In a statement on Friday afternoon, university chancellor Nancy J. Cable and interim provost Karin Peterson defended their university’s “commitment to free speech and open dialogue,” and said that they condemn anti-Semitism and that their invitation for Mallory to speak did not imply that they endorsed her.
“Dr. Martin Luther King Jr. worked with diverse and sometimes opposing groups to overcome intolerance and to engage in the difficult yet vital work of the civil rights movement,” the statement noted.
Deborah Friedman (no relation to Naomi Friedman) is a resident of Durham, about three hours away, and the leader of a group called the North Carolina Coalition for Israel. On Twitter, Friedman said she opposed Mallory’s speech because Mallory played a role in “mainstreaming” Farrakhan’s hate.
Every Women’s March around the country is legally independent from the national organization co-run by Mallory. Some local marches have decisively broken from the national organization and repeatedly criticized Mallory and her colleagues, while others have chosen to maintain ties with them. Women’s March on Asheville did not respond to a request for comment, but has repeatedly posted in the last few months on its Facebook page that it is independent of the national group and “support[s] diversity, religious freedom and inclusion.”
Asheville, a fast-growing liberal enclave in western North Carolina, has a Jewish community of around 2,000 households, said Rick Chess, the director of the university’s center for Jewish studies. He said the university is aware of the concerns, and has spoken about this with local Jewish leaders and groups.
He added that the university is also setting up a committee of staff, administration and faculty members develop educational programming for later this semester on topics related to Mallory’s visit and the ensuing debate, likely touching on anti-Semitism, black-Jewish relations, and issues of race and gender. The university statement also referred to the school’s plans to “engage in dialogue around the keynote address, as well as many topics emerging from the activities planned for the week.”

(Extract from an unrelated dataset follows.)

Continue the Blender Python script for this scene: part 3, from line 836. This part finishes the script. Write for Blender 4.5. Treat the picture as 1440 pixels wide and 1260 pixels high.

“The occasion of Ms. Mallory’s talk is providing the campus and the community with an opportunity to have some potentially meaningful and constructive conversations,” Chess told the Forward. “The university is taking very positive steps in trying to engage in the conversation on campus prior to Ms. Mallory’s visit, and to develop the kind of programming that could be rich and useful, and that is the kind of educational work a liberal arts university should be involved with.”
Naomi Friedman denied that people opposed to Mallory’s appearance were abridging her First Amendment rights.
“To my knowledge, no one wants to stop her from speaking at UNCA,” she wrote in an email. “They simply don’t want a friend or follower of Farrakhan to be associated with the MLK celebration and they feel strongly UNCA should provide context, educational programs on anti-Semitism (both traditional and the new anti-Israel anti-Semitism), and the opportunity to challenge Ms. Mallory, or any controversial speaker, who comes to campus.”
But not everyone is one the same page. A new group called the Center for Combatting Hate in America started on Friday a petition drive to get the university to replace Mallory as the speaker. The group has previously led unsuccessful attempts to get UCLA to stop hosting the Students for Justice in Palestine conference and get Temple University to fire a professor who called for a “free Palestine from the river to the sea.” The UCLA petition got 36,000 signatures.
There would be precedent for revoking Mallory’s invitation to speak. In the past year, a regional chapter of Planned Parenthood, an Australian anti-poverty group and a German think tank have all reversed their decision to have Mallory as a speaker or give her an award because of the anti-Semitism controversies.
On the other hand, Antioch College in Ohio honored Mallory last April with the Coretta Scott King Legacy Award, named after Dr. King’s wife, despite calls for them to reverse their decision as well.
Clarification, January 4, 8:01 p.m.: Paragraph 11 was edited to reflect Deborah Friedman’s public comments that Tamika Mallory had mainstreamed Louis Farrakhan’s anti-Semitism.